Dr James Gilligan, a former prison psychiatrist who teaches at New York University, believes that misogyny and homophobia are a central component of the make-up of violent criminals, who often fear they have homosexual tendencies.

“An underlying factor that is virtually always present is a feeling that one has to prove one’s manhood and the way to do that, to gain respect, is to commit a violent act,” he says. “It is tremendously tempting to use violence as a means of trying to shore up one’s sense of masculine self-esteem.”

Francis Fukuyama, a paleo-neocon meshes together speculation with some known sociological facts,

Political scientist Francis Fukuyama believes the common denominator between the terrorist suicide bomber and the suicidal mass murderer is their sexual frustration and gender. “It really is young men between 15 and 30 who are responsible the vast majority of crimes, although it is politically incorrect to say this too loudly,” he says.

Suicide bombers and the Virginia Tech killer, Fukuyama suggests, “fall into the same demographic of young males, a lot of whom are unemployed, without a clear place in the social hierarchy. These guys have the most to gain and the least to lose by martyrdom”. And often, he adds, they are upset about girls “whose attention they can’t get”.

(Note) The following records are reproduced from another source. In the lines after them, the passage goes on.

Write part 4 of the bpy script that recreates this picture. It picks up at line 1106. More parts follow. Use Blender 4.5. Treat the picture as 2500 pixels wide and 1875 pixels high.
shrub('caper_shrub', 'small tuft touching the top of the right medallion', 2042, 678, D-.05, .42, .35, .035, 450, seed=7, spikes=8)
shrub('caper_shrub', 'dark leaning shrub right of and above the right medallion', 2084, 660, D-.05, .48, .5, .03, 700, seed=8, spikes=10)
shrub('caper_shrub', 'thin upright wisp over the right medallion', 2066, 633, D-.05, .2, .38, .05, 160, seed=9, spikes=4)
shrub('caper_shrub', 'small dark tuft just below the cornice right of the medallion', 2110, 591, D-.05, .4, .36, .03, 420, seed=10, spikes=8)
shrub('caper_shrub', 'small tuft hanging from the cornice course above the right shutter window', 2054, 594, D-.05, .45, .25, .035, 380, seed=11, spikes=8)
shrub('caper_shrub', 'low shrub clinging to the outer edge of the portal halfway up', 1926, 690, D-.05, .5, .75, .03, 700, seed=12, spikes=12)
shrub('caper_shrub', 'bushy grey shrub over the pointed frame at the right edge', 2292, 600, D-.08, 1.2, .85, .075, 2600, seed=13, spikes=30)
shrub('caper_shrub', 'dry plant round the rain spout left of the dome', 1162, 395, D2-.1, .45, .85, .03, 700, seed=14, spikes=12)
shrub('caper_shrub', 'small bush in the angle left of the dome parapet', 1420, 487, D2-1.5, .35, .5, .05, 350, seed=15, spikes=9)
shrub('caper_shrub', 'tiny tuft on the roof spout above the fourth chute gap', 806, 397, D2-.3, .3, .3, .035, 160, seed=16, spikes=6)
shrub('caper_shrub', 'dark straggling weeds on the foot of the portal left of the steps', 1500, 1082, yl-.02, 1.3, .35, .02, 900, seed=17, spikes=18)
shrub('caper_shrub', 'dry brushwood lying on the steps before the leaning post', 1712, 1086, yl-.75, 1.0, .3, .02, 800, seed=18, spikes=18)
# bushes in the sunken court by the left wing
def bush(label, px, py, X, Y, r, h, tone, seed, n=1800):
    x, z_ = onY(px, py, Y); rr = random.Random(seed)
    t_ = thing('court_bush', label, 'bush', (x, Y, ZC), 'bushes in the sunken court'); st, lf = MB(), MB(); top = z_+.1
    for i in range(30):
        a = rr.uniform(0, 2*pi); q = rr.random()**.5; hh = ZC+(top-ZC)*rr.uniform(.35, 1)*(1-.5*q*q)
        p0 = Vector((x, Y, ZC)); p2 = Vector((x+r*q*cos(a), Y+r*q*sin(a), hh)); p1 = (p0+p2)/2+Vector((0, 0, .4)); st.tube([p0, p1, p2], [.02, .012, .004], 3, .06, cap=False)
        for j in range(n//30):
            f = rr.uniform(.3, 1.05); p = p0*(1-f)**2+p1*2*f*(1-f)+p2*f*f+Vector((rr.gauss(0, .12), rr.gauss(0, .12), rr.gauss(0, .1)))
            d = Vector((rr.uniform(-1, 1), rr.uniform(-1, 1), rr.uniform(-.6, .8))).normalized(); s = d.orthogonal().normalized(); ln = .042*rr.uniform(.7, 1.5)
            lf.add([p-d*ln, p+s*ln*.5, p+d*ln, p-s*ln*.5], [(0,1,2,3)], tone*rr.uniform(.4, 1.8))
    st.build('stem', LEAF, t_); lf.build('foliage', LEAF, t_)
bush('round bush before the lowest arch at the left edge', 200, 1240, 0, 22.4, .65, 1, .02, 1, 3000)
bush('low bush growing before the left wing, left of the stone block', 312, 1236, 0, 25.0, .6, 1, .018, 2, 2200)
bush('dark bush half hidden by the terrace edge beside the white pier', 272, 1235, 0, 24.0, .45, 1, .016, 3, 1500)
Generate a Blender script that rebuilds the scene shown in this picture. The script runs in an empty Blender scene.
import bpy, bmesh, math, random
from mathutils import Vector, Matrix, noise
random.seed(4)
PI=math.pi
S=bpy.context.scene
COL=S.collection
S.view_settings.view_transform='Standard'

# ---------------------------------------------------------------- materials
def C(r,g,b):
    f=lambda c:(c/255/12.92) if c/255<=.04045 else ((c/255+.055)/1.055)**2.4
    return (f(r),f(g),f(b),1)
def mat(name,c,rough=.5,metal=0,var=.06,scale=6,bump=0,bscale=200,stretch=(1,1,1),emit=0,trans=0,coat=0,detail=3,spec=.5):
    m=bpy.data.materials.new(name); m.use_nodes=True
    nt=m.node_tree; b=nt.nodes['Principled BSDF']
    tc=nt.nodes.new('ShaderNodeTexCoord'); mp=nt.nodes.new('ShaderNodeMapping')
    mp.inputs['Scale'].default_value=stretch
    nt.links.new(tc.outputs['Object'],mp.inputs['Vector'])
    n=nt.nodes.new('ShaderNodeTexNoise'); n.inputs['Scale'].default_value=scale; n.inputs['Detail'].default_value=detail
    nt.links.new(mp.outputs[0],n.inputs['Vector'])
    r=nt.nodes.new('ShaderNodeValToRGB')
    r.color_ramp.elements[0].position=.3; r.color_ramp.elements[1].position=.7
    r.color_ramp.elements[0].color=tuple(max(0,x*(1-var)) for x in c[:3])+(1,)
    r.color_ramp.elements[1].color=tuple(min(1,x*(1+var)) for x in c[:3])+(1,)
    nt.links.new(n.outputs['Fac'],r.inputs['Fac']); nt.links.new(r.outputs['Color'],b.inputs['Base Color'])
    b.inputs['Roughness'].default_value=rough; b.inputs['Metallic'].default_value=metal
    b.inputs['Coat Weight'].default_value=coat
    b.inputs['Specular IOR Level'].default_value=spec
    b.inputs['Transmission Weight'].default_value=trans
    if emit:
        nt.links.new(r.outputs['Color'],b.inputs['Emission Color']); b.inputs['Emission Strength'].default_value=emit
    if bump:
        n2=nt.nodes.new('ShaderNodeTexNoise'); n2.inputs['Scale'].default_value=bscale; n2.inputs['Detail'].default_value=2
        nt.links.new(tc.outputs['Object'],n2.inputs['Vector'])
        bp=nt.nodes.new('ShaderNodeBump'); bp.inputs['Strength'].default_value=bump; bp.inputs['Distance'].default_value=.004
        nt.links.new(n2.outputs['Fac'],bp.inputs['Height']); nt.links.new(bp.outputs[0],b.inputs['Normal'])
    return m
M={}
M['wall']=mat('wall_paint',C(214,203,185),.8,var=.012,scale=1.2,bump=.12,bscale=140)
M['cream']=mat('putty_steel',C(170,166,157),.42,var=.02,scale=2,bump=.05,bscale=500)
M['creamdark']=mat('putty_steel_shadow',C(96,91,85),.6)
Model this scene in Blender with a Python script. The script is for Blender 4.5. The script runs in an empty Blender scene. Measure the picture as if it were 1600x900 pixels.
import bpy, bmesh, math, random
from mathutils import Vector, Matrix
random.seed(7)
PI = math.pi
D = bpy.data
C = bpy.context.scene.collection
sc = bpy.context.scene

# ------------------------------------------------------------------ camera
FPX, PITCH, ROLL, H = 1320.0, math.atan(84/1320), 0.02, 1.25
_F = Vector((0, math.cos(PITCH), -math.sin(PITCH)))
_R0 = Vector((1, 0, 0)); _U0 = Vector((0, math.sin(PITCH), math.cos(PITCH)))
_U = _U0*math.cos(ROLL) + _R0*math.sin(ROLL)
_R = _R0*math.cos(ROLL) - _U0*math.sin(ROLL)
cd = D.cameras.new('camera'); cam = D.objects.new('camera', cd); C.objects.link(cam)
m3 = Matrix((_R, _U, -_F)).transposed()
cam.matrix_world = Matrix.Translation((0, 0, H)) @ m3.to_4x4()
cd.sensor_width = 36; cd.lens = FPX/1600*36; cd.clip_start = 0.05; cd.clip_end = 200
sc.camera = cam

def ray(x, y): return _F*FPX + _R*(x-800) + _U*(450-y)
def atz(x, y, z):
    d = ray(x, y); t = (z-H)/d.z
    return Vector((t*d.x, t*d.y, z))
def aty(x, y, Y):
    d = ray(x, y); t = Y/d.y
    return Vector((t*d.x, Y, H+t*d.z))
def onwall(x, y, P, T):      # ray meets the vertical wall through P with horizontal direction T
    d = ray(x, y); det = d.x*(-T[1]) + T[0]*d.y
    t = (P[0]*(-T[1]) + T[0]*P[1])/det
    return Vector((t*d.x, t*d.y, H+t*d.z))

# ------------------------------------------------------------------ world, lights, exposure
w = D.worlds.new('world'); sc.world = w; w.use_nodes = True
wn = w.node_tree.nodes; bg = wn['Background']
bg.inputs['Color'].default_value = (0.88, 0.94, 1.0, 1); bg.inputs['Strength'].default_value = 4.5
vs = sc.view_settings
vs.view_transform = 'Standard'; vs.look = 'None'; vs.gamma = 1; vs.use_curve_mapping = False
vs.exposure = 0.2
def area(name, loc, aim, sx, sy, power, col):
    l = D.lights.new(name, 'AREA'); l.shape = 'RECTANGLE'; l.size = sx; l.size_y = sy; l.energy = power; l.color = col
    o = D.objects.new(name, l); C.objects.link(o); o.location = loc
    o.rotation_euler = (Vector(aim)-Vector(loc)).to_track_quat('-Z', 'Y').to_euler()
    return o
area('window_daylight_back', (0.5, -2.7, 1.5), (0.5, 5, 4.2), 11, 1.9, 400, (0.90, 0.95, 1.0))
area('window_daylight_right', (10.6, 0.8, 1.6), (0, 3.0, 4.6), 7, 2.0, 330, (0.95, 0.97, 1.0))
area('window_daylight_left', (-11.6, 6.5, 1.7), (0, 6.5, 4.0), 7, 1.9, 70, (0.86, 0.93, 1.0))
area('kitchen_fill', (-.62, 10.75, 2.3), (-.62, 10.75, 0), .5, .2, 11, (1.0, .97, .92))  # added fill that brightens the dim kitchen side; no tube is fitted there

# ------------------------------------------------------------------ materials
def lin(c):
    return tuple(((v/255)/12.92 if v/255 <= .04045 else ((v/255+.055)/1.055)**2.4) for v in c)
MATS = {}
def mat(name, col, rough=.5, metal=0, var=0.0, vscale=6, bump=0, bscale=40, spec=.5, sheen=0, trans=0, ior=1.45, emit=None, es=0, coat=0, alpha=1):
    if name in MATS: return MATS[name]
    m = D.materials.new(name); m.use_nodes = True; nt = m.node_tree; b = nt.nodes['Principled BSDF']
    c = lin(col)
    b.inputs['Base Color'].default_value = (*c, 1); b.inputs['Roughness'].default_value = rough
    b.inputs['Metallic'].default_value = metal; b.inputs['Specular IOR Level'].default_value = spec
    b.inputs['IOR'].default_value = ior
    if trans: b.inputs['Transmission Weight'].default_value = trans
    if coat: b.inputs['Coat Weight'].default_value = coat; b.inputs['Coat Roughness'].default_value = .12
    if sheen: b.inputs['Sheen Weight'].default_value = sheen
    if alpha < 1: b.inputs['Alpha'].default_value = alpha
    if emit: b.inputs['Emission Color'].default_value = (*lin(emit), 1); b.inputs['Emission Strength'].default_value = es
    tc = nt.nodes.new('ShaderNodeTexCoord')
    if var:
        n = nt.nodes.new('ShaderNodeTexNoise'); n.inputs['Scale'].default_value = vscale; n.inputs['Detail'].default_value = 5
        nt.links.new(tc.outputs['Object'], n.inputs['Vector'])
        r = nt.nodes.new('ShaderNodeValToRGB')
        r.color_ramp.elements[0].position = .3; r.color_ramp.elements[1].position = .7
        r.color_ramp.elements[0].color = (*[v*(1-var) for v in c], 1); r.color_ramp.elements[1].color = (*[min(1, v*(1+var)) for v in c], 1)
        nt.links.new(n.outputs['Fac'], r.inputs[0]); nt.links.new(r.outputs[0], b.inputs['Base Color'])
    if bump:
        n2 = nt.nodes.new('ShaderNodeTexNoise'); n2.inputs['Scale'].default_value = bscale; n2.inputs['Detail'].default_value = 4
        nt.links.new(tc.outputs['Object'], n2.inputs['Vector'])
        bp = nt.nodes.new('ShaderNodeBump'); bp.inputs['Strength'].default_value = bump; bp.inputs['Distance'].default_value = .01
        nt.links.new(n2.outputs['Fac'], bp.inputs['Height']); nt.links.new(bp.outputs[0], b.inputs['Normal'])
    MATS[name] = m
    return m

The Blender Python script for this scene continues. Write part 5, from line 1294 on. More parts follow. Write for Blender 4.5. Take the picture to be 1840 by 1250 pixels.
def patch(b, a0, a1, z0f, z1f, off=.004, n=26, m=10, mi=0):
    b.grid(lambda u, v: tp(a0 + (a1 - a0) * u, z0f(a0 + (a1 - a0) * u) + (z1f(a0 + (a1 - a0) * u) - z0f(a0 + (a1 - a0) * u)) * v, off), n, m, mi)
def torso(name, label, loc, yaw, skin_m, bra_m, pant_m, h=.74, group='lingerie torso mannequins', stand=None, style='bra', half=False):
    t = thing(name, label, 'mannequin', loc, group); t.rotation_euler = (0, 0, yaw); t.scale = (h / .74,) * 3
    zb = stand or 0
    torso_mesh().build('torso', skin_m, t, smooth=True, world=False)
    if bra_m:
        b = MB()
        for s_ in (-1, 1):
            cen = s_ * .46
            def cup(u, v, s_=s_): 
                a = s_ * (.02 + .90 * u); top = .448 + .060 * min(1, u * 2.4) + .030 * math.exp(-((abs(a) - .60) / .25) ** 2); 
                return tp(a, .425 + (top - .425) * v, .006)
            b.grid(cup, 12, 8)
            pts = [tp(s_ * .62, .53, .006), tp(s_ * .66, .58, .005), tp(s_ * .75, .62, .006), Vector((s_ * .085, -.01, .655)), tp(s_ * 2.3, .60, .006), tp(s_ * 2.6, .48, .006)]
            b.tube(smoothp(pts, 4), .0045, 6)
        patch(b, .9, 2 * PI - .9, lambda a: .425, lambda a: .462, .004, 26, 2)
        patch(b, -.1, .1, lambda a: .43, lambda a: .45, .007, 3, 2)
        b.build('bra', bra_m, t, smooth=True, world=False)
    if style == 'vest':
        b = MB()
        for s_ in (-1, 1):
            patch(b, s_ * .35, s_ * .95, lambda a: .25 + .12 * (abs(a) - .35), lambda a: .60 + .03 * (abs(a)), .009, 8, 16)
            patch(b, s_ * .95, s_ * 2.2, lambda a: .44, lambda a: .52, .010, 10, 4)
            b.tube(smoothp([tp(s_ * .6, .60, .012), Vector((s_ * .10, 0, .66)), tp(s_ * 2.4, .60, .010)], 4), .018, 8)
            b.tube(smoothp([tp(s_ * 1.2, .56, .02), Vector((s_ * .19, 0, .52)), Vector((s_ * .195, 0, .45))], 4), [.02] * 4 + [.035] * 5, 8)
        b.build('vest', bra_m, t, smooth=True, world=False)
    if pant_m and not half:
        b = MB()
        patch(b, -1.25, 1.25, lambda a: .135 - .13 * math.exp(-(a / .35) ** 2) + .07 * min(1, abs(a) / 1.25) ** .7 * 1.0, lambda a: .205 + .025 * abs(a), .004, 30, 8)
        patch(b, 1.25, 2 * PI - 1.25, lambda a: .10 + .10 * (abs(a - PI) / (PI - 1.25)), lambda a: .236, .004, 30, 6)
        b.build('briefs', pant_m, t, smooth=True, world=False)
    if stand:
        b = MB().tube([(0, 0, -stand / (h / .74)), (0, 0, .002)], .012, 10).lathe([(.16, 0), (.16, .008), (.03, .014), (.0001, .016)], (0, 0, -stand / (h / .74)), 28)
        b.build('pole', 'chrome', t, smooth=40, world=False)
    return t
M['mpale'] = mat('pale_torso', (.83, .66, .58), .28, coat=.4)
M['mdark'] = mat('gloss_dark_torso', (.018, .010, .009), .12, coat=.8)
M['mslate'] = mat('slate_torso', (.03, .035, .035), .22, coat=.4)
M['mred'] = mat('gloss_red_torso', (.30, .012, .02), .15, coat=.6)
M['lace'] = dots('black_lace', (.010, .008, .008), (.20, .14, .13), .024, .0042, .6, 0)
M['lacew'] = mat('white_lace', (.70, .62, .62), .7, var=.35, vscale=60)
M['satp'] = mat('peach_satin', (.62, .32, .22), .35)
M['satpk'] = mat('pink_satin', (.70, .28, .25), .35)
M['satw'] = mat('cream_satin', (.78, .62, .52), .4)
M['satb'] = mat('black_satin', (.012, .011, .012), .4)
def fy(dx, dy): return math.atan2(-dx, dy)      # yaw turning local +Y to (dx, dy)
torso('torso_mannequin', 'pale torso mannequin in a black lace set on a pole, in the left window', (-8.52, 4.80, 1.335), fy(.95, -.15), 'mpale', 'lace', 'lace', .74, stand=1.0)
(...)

Obviously the guy had issues with women that was tied to his social inhibitions and it is true, though far from politically prohibited to speak about, that young men commit most violent crime. Still Fukuyama among a host of other commentators miss the point. Men didn’t commit this singular act, one man did. Cho is responsible, not women, not video games, not guns, not TV, not movies or a dozen other pop culture and political culprits. One guy that went psycho. That is what seems to be politically incorrect. To lay the blame where it belongs.

country crossing wallpaper

Well that was longer and a little heavier then I planned so I’ll end with an Earth Day themed link, Acting Now To Save Life On Earth

All these default solutions are fatuous dreams. This is the time not for science fiction but for common sense. The only way to save Earth’s biodiversity is by preserving natural environments in reserves large enough to maintain wild populations sustainably.

The bottleneck of overpopulation can open out by the end of the century, when the global population is expected to peak at around 9 billion — 50 percent more than what it was in 2000 — then commence to recede.

During the remainder of the bottleneck period, per capita consumption will also rise, increasing pressure on the environment. But it too can be brought under control, in large part by already existing technology that raises production while recycling materials and converts to alternative energy sources.